>> Start

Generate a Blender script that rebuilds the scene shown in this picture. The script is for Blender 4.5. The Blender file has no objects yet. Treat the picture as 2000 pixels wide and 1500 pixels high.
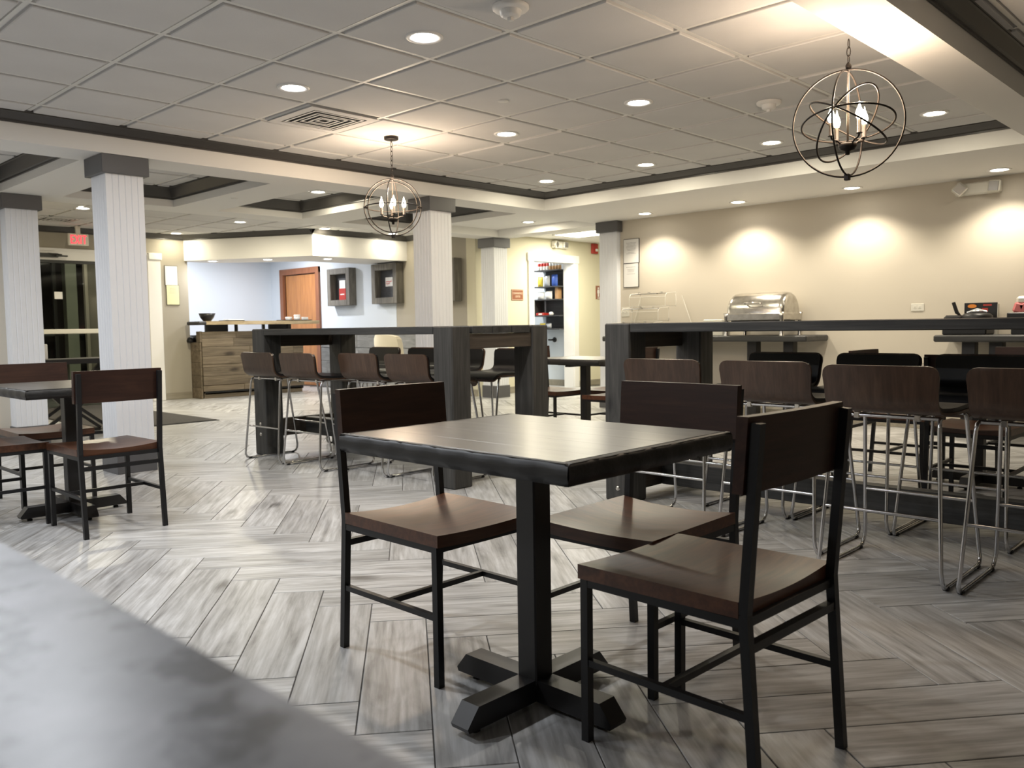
import bpy, math, random
from mathutils import Vector, Matrix, Euler
random.seed(7)
scene = bpy.context.scene
COL = scene.collection
PI = math.pi

# ------------------------------------------------------------------ camera
CAMZ = 1.05
FPX = 1656.8
YAW, PITCH, ROLL = 0.8037, -0.0682, 0.0150
_f = Vector((math.sin(YAW)*math.cos(PITCH), math.cos(YAW)*math.cos(PITCH), math.sin(PITCH)))
_r = Vector((math.cos(YAW), -math.sin(YAW), 0))
_d = -(_r.cross(_f))
_c, _s = math.cos(ROLL), math.sin(ROLL)
RGT = _c*_r + _s*_d
DWN = -_s*_r + _c*_d
cam_data = bpy.data.cameras.new('camera')
cam = bpy.data.objects.new('camera', cam_data)
COL.objects.link(cam)
m = Matrix((RGT, -DWN, -_f)).transposed().to_4x4()
m.translation = Vector((0, 0, CAMZ))
cam.matrix_world = m
cam_data.sensor_width = 36.0
cam_data.lens = FPX/2000*36
cam_data.clip_start = 0.02
cam_data.clip_end = 60
cam_data.dof.use_dof = True
cam_data.dof.focus_distance = 3.4
cam_data.dof.aperture_fstop = 6.0
scene.camera = cam

# ------------------------------------------------------------------ world, exposure
scene.view_settings.view_transform = 'Standard'
scene.view_settings.look = 'None'
scene.view_settings.gamma = 1.0
scene.view_settings.use_curve_mapping = False
scene.view_settings.exposure = 0.85
world = bpy.data.worlds.new('world')
scene.world = world
world.use_nodes = True
world.node_tree.nodes['Background'].inputs[0].default_value = (0.006, 0.008, 0.012, 1)
world.node_tree.nodes['Background'].inputs[1].default_value = 1.0

# light levels (all lamps of the room)
P_MAIN = 52.0      # downlights of the main tray
P_WASH = 37.0      # downlights beside the right wall
P_FAR = 125.0       # downlights of the far ceiling
P_DESK = 120.0      # downlights of the reception soffit
P_COOL = 85.0      # downlights over the left foreground
P_BULB = 3.6      # one chandelier bulb
C_MAIN = (1.0, 0.95, 0.88)
C_WASH = (1.0, 0.89, 0.72)
C_FAR = (1.0, 0.90, 0.66)
C_DESK = (0.97, 0.97, 1.0)
C_COOL = (0.90, 0.94, 1.0)
C_BULB = (1.0, 0.78, 0.58)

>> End

TASK DESCRIPTION: Write the lines above out again exactly, without any of their pictures.

TASK RESPONSE:
Generate a Blender script that rebuilds the scene shown in this picture. The script is for Blender 4.5. The Blender file has no objects yet. Treat the picture as 2000 pixels wide and 1500 pixels high.
import bpy, math, random
from mathutils import Vector, Matrix, Euler
random.seed(7)
scene = bpy.context.scene
COL = scene.collection
PI = math.pi

# ------------------------------------------------------------------ camera
CAMZ = 1.05
FPX = 1656.8
YAW, PITCH, ROLL = 0.8037, -0.0682, 0.0150
_f = Vector((math.sin(YAW)*math.cos(PITCH), math.cos(YAW)*math.cos(PITCH), math.sin(PITCH)))
_r = Vector((math.cos(YAW), -math.sin(YAW), 0))
_d = -(_r.cross(_f))
_c, _s = math.cos(ROLL), math.sin(ROLL)
RGT = _c*_r + _s*_d
DWN = -_s*_r + _c*_d
cam_data = bpy.data.cameras.new('camera')
cam = bpy.data.objects.new('camera', cam_data)
COL.objects.link(cam)
m = Matrix((RGT, -DWN, -_f)).transposed().to_4x4()
m.translation = Vector((0, 0, CAMZ))
cam.matrix_world = m
cam_data.sensor_width = 36.0
cam_data.lens = FPX/2000*36
cam_data.clip_start = 0.02
cam_data.clip_end = 60
cam_data.dof.use_dof = True
cam_data.dof.focus_distance = 3.4
cam_data.dof.aperture_fstop = 6.0
scene.camera = cam

# ------------------------------------------------------------------ world, exposure
scene.view_settings.view_transform = 'Standard'
scene.view_settings.look = 'None'
scene.view_settings.gamma = 1.0
scene.view_settings.use_curve_mapping = False
scene.view_settings.exposure = 0.85
world = bpy.data.worlds.new('world')
scene.world = world
world.use_nodes = True
world.node_tree.nodes['Background'].inputs[0].default_value = (0.006, 0.008, 0.012, 1)
world.node_tree.nodes['Background'].inputs[1].default_value = 1.0

# light levels (all lamps of the room)
P_MAIN = 52.0      # downlights of the main tray
P_WASH = 37.0      # downlights beside the right wall
P_FAR = 125.0       # downlights of the far ceiling
P_DESK = 120.0      # downlights of the reception soffit
P_COOL = 85.0      # downlights over the left foreground
P_BULB = 3.6      # one chandelier bulb
C_MAIN = (1.0, 0.95, 0.88)
C_WASH = (1.0, 0.89, 0.72)
C_FAR = (1.0, 0.90, 0.66)
C_DESK = (0.97, 0.97, 1.0)
C_COOL = (0.90, 0.94, 1.0)
C_BULB = (1.0, 0.78, 0.58)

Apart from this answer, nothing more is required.